Kafka, l’ascia per il mare ghiacciato dentro di noi

“Un libro dev’essere l’ascia per il mare ghiacciato dentro di noi”. A cent’anni dalla morte, Franz Kafka è ancora uno scrittore dei più attuali per il suo profondo compromesso con la letteratura, per la sua scelta di essere “serio e vero” e non autocompiacente. Scrivere è per Kafka la chiave per vedere oltre – e quindi chi l’ha interpretato solo come narratore di cose assurde e prive di significato non l’ha voluto capire – anche se, come in “Davanti alla legge” bisogna aspettare (il protagonista del racconto) tutta la vita davanti a un portone che non può aprirsi e non si aprirà (“Nessun altro poteva entrare qui perché questo ingresso era destinato soltanto a te. Ora vado a chiuderlo”) o essendo magari condannato a morte senza motivo, come avviene in “Nella Colonia penale”.

La modernità dello scrittore ceco, morto di tubercolosi a soli 24 anni dopo una vita piatta da assicuratore e tormentata dai sensi di colpa che gli derivavano dalle sue radici ebraiche, sta principalmente nell’averci presentato l’incomprensibile e l’assurdo come realtà vive e vere: come ne “La metamorfosi” anche noi siamo stati nella vita lo scarafaggio nel quale, improvvisamente e senza apparente ragione, Gregor Samsa si è tramutato. Lo siamo per non esserci “presentati” al mondo tavolta e quindi rendendo noi stessi e gli altri impossibili da capire e inadeguati all’armonia.

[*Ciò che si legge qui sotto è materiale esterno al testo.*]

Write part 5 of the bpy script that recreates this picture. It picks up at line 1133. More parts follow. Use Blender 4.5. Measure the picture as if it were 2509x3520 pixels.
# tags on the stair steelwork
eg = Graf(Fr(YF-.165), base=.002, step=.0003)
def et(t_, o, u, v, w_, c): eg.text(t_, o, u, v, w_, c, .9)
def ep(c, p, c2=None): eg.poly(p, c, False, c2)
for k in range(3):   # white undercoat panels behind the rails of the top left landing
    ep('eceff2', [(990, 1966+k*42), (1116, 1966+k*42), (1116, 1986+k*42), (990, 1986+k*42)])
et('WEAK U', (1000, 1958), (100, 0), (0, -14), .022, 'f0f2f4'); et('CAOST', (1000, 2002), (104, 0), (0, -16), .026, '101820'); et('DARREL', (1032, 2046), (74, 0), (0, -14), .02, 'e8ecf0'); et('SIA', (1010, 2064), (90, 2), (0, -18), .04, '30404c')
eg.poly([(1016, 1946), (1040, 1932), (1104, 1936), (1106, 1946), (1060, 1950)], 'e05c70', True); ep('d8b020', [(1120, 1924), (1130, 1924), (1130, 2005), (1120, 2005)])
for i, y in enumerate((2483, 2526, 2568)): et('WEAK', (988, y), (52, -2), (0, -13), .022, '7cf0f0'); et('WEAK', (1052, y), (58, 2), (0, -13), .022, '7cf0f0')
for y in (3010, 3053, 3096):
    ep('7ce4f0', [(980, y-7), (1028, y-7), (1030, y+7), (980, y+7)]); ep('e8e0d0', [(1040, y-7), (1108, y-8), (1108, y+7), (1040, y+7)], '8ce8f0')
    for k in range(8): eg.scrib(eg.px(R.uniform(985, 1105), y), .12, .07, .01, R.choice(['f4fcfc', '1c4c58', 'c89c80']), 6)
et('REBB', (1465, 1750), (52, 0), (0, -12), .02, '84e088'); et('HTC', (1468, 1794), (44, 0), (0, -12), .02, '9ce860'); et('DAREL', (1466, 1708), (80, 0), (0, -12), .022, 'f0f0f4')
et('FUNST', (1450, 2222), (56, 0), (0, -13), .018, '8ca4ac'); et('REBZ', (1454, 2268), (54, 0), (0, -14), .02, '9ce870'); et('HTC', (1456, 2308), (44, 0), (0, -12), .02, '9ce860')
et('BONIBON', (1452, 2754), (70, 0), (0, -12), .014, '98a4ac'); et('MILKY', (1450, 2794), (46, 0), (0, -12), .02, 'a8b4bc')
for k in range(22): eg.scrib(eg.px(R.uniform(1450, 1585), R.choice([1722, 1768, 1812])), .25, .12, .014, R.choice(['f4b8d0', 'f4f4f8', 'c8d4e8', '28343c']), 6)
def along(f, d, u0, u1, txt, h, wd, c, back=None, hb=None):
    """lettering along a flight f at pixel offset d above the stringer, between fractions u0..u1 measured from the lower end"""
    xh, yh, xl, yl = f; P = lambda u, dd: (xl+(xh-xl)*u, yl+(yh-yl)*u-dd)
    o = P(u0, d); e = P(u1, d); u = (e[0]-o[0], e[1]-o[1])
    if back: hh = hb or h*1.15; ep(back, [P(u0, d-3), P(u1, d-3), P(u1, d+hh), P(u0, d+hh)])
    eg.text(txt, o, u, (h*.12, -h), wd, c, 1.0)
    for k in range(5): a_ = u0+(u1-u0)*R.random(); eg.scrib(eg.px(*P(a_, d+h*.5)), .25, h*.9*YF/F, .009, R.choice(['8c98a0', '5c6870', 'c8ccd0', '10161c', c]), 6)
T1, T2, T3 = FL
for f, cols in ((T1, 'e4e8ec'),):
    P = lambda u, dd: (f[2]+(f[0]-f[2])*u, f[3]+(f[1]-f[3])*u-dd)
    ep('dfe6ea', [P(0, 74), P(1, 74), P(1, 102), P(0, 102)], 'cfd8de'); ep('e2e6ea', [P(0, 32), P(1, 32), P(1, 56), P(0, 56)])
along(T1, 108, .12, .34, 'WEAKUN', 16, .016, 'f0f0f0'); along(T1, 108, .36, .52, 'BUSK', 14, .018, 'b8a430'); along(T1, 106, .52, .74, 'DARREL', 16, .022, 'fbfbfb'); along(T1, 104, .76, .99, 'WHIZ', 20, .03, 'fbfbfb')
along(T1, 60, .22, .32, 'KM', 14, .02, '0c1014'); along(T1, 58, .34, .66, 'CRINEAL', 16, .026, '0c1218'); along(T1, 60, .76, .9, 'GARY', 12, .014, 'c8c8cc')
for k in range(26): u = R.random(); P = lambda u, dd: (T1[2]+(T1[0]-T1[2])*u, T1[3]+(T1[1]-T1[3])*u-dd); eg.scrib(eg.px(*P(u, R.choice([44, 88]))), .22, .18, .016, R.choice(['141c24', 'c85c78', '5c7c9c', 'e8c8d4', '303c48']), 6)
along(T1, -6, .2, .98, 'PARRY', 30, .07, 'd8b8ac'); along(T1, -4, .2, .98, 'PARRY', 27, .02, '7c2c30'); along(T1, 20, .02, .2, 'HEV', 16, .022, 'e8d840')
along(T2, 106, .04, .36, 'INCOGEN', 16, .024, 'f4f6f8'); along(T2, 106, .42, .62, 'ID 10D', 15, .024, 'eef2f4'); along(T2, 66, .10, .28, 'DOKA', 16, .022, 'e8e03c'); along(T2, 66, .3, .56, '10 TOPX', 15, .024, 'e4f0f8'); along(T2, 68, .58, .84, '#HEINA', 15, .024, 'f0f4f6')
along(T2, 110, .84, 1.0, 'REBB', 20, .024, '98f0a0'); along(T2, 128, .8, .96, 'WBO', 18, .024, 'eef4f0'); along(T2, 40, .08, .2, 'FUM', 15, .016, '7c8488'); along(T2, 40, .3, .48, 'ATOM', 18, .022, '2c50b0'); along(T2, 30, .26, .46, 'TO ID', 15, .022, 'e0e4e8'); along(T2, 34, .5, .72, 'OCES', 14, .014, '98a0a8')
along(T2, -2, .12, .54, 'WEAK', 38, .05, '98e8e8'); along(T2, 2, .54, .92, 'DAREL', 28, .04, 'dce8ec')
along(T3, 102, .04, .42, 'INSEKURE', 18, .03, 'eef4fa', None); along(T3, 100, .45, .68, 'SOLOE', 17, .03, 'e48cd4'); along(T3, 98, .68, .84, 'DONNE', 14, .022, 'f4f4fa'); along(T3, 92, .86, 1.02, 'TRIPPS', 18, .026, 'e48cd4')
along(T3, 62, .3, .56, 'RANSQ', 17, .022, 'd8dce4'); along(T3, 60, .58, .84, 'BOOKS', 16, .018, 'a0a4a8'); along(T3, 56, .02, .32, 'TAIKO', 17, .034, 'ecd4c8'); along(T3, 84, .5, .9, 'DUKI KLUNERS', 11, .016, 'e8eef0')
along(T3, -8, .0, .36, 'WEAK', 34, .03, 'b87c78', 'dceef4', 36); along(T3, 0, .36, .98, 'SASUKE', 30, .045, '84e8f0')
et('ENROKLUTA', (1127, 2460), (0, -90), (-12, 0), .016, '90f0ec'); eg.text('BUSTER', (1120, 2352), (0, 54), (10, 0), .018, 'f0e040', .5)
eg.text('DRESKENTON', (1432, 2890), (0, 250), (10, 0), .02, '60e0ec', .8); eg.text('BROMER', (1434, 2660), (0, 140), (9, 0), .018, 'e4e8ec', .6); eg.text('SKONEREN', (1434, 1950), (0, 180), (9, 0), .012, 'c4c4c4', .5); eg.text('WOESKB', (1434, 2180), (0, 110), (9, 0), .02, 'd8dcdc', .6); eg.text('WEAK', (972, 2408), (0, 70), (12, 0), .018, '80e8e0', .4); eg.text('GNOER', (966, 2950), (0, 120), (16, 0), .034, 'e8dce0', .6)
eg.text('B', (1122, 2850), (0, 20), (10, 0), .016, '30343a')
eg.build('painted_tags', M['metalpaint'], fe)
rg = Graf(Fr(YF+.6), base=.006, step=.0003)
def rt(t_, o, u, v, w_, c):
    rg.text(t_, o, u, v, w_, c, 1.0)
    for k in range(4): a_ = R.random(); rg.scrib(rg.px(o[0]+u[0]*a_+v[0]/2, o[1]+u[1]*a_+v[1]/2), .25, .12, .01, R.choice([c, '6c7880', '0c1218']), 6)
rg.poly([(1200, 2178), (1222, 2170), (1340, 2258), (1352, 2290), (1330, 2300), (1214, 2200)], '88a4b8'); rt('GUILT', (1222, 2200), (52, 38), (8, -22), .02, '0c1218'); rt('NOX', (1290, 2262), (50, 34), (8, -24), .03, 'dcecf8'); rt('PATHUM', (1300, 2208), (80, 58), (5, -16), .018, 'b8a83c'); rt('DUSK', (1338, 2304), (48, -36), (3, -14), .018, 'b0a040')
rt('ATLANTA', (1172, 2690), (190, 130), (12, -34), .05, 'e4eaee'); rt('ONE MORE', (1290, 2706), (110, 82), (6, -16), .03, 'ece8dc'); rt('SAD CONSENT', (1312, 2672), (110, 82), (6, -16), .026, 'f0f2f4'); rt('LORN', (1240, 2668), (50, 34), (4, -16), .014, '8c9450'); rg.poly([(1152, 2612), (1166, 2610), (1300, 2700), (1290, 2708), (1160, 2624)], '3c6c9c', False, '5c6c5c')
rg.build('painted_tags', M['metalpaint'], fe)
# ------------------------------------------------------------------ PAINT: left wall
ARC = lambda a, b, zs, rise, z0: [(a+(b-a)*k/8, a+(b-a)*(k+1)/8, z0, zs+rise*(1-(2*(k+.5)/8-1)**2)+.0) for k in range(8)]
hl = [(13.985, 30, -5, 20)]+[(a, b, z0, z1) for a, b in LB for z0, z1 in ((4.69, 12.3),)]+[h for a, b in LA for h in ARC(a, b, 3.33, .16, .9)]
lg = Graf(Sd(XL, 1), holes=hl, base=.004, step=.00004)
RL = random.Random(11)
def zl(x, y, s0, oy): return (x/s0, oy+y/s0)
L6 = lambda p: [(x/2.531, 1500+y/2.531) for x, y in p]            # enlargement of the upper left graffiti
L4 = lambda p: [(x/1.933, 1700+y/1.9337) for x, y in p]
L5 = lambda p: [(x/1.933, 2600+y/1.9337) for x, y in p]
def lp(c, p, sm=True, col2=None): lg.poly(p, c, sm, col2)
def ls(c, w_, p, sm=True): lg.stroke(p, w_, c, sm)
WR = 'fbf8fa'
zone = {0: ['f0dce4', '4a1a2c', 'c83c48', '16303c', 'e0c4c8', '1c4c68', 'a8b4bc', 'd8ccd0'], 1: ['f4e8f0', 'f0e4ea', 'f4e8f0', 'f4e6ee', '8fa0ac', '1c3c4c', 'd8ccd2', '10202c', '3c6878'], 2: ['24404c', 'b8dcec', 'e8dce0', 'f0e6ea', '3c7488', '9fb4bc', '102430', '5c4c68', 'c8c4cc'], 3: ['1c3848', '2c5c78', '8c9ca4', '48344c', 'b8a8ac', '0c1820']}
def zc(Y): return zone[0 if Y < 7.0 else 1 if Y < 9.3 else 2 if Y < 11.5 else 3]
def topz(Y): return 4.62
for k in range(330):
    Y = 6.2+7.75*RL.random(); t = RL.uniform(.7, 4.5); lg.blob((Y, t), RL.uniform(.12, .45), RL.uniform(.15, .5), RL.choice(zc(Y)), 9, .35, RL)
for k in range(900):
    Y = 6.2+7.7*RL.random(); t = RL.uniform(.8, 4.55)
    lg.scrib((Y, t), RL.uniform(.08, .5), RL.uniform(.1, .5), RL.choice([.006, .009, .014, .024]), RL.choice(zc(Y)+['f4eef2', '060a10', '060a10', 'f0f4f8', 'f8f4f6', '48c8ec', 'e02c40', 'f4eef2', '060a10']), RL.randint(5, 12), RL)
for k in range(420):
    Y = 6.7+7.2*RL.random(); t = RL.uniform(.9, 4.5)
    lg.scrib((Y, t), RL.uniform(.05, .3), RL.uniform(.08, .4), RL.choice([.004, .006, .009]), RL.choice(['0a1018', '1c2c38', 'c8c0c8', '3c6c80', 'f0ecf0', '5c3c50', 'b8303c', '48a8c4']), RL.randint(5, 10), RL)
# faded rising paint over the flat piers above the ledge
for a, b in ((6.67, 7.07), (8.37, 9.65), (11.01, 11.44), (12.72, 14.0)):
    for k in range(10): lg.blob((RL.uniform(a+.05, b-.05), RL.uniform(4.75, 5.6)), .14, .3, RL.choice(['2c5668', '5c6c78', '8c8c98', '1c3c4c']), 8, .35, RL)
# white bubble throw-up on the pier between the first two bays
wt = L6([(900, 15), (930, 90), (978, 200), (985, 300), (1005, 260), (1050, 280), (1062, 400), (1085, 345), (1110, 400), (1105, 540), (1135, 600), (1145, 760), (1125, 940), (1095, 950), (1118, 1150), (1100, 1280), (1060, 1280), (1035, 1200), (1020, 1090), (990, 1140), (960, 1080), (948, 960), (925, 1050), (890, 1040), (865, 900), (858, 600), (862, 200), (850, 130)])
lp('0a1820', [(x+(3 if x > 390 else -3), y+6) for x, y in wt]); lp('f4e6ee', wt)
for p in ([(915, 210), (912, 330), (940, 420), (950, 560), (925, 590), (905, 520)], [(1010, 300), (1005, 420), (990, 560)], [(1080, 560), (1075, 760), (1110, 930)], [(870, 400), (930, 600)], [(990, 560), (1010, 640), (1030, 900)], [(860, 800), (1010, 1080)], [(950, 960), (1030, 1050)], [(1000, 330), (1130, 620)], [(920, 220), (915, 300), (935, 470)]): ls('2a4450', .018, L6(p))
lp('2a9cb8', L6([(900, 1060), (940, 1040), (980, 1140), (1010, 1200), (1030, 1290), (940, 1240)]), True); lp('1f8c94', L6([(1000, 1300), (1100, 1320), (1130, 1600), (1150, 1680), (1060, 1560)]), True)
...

Eppure lo scrittore credeva anche in un bene superiore, magari offuscato dal vivere. “Si può benissimo pensare che la magnificenza della vita sia pronta intorno ad ognuno e in tutta la sua pienezza, ma velata nel profondo, indivisibile, lontanissima. È però non ostile, non riluttante, non sorda. Se la si chiama con la parola giusta, col giusto nome, viene. Questa è la natura della magia che non crea, ma chiama” scrisse il ceco.

Mauro Covacich gli ha dedicato, nella ricorrenza, un libro in cui esalta la “nuova” lettura che si può fare di Kafka: ​”Erano Kundera e Havel a dire di avere sempre letto Kafka in chiave realistica. Credo che la diversità di lettura attenga alle differenze storico-culturali. Sotto i regimi totalitari le popolazioni hanno fatto esperienze di estraneità al potere, di persecuzione, di scontro con la burocrazia, perciò i racconti di Kafka parevano verosimili, mentre noi li consideravamo letteratura dell’assurdo”.